In reality, the bills already overturn the need for authorities to prove intent. They require only “recklessness” as to whether one’s conduct would influence a political issue. “Reckless” means simply being aware of a risk that influence could occur.
As far as Hamilton and Joske are concerned, many Chinese Australians and other China-linked Australians should automatically be treated as guilty, regardless of any lack of proof or motive.
The authors offer eight “stylised cases” based on “actual” CCP operations and complain they may not be outlawed under the proposed legislation.
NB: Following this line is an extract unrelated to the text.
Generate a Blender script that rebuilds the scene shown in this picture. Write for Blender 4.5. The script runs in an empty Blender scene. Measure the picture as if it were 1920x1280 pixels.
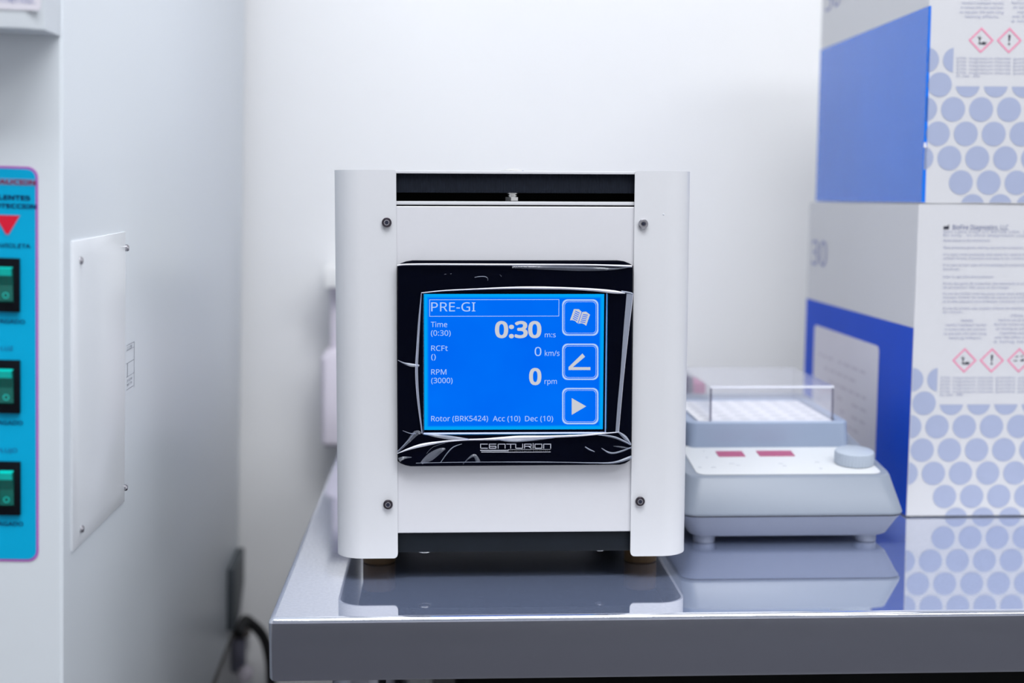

These scenarios mostly involve vague allegations of “tacit” agreements to generate outcomes “sympathetic” to China.
The dossier is a foretaste of a book by Hamilton, titled Silent Invasion: How China is Turning Australia into a Puppet State, due to be published next month. By elevating the allegations of “interference” into accusations of “silent invasion,” the book will add to the escalating anti-Chinese propaganda aimed at poisoning public opinion and laying the basis for war against China.
In a revealing development, the Liberal Party chair and Labor Party deputy chair of parliament’s Joint Committee on Intelligence and Security, which is meant to be examining the bills, have indicated their preparedness to publish the book under parliamentary privilege, thus protecting it against defamation lawsuits.
While the Turnbull government is offering to make minor amendments to its bills, in order to protect mainstream media outlets from draconian secrecy provisions, both it and the Labor opposition remain committed to pushing through the “foreign interference” provisions.
This police-state legislation is preparing the framework for the mass roundup and arbitrary detention of Chinese Australians. During both previous world wars, Labor and conservative governments alike interned, without trial, thousands of Australian citizens and residents of German, Italian and Japanese descent.
As the WSWS has explained, individuals and organisations linked to China are only the first targets. The bills contain far-reaching provisions that could be used to imprison anti-war campaigners, silence dissent and impose sweeping wartime-style political repression.